Charles Nibley celebrates emancipation of slavery and overthrow of part of Constitution.

Date
Apr 4, 1925
Type
Speech / Court Transcript
Source
Charles Nibley
LDS
Hearsay
Direct
Reference

Charles Nibley, Conference Report (April 1925): 26

Scribe/Publisher
Conference Report
People
Charles Nibley
Audience
Reading Public
Transcription

The revelations found in the Doctrine and Covenants, sections 98 and 101, which I have quoted, and in which the Lord has said that no man should be in bondage to another, were given at a time when millions of negroes were in bondage in the southern part of the United States. At that time there existed a great question as to whether or not slavery should be perpetuated, and it seemed that the decision might be in favor of continuing to hold this black-skinned race under bondage to the white men who owned them. The question was settled a few years later, when the Supreme Court rendered its decision in the Dred Scott case.
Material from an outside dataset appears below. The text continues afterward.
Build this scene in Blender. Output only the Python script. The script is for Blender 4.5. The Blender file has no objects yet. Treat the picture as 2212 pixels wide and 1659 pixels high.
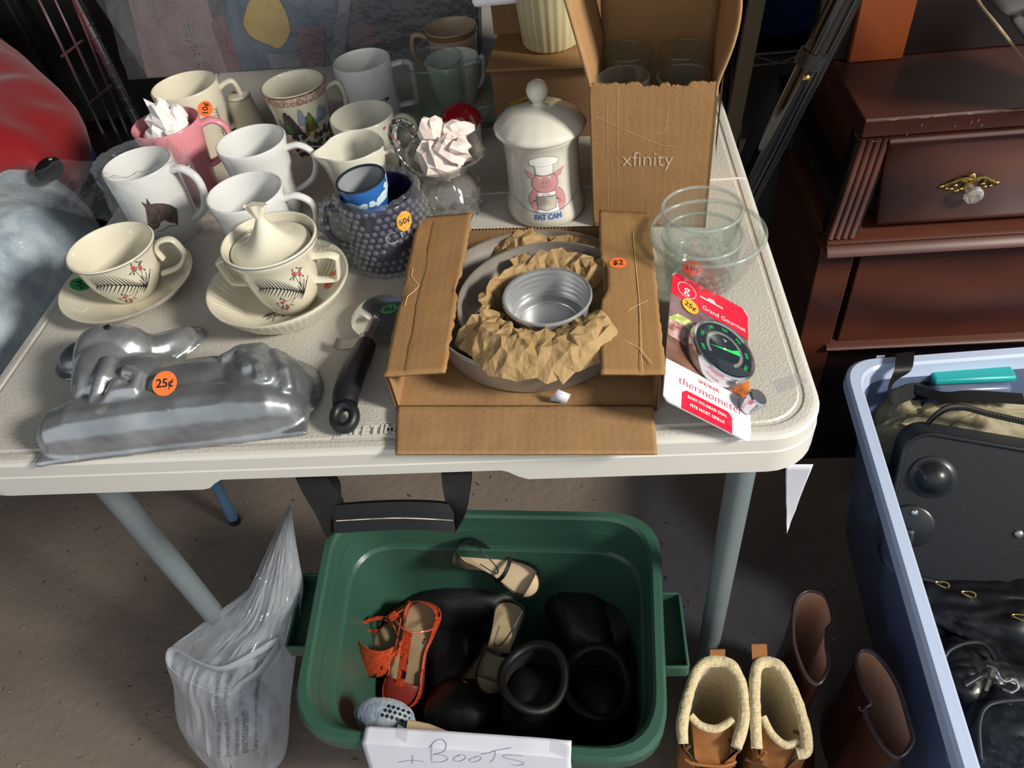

Dred Scott was a negro who escaped from serfdom and went into one of the eastern states. His owner followed him and retrieved him, claiming he was after his own property, just as he would go for a mule or an ox or a cow. Under the law the slave was his property. Chief Justice Taney, then at the head of the Supreme Court, delivered the decision that this was the law, the constitutional law. This decision was the law of the land; but in the justice and mercy of Almighty God, even a law which became a constitutional law, had to be overthrown, and the Lord raised up Abraham Lincoln and others -to see that the law laid down by Him — that one man should not be in bondage to another — was set right and true freedom established in this land.